● **WHAT THIS TASK INVOLVES**
Could you print all the entries exactly?

(Source data)
------------
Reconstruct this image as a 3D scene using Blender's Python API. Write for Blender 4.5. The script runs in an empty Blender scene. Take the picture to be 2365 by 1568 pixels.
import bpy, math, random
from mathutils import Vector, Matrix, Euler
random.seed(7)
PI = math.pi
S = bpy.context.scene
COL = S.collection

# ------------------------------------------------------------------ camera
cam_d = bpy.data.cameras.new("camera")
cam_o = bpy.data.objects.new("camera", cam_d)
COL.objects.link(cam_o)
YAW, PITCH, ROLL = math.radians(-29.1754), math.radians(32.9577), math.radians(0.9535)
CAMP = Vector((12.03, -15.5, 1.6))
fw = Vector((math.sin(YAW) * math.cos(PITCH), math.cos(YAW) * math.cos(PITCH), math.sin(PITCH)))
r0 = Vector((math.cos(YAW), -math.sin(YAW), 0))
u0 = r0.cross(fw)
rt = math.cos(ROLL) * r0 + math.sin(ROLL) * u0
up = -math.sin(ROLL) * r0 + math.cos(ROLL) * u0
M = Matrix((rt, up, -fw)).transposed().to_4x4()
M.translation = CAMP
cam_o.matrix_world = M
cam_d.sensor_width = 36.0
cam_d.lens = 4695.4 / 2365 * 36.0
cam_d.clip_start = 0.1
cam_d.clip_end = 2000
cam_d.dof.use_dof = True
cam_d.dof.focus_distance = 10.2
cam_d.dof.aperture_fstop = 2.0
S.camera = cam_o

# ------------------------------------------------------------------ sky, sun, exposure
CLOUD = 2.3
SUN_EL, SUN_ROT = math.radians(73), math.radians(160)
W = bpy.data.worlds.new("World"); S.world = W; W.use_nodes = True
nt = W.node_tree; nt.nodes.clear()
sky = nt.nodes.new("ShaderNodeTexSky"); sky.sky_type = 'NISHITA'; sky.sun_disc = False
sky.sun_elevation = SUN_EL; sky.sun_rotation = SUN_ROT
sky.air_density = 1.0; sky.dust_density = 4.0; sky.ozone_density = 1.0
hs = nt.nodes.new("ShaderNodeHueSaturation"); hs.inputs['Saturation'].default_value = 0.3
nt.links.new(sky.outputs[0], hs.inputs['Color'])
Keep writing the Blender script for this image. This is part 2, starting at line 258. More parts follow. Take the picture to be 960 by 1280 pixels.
------------
● **ANSWER**
Reconstruct this image as a 3D scene using Blender's Python API. Write for Blender 4.5. The script runs in an empty Blender scene. Take the picture to be 2365 by 1568 pixels.
import bpy, math, random
from mathutils import Vector, Matrix, Euler
random.seed(7)
PI = math.pi
S = bpy.context.scene
COL = S.collection

# ------------------------------------------------------------------ camera
cam_d = bpy.data.cameras.new("camera")
cam_o = bpy.data.objects.new("camera", cam_d)
COL.objects.link(cam_o)
YAW, PITCH, ROLL = math.radians(-29.1754), math.radians(32.9577), math.radians(0.9535)
CAMP = Vector((12.03, -15.5, 1.6))
fw = Vector((math.sin(YAW) * math.cos(PITCH), math.cos(YAW) * math.cos(PITCH), math.sin(PITCH)))
r0 = Vector((math.cos(YAW), -math.sin(YAW), 0))
u0 = r0.cross(fw)
rt = math.cos(ROLL) * r0 + math.sin(ROLL) * u0
up = -math.sin(ROLL) * r0 + math.cos(ROLL) * u0
M = Matrix((rt, up, -fw)).transposed().to_4x4()
M.translation = CAMP
cam_o.matrix_world = M
cam_d.sensor_width = 36.0
cam_d.lens = 4695.4 / 2365 * 36.0
cam_d.clip_start = 0.1
cam_d.clip_end = 2000
cam_d.dof.use_dof = True
cam_d.dof.focus_distance = 10.2
cam_d.dof.aperture_fstop = 2.0
S.camera = cam_o

# ------------------------------------------------------------------ sky, sun, exposure
CLOUD = 2.3
SUN_EL, SUN_ROT = math.radians(73), math.radians(160)
W = bpy.data.worlds.new("World"); S.world = W; W.use_nodes = True
nt = W.node_tree; nt.nodes.clear()
sky = nt.nodes.new("ShaderNodeTexSky"); sky.sky_type = 'NISHITA'; sky.sun_disc = False
sky.sun_elevation = SUN_EL; sky.sun_rotation = SUN_ROT
sky.air_density = 1.0; sky.dust_density = 4.0; sky.ozone_density = 1.0
hs = nt.nodes.new("ShaderNodeHueSaturation"); hs.inputs['Saturation'].default_value = 0.3
nt.links.new(sky.outputs[0], hs.inputs['Color'])
Keep writing the Blender script for this image. This is part 2, starting at line 258. More parts follow. Take the picture to be 960 by 1280 pixels.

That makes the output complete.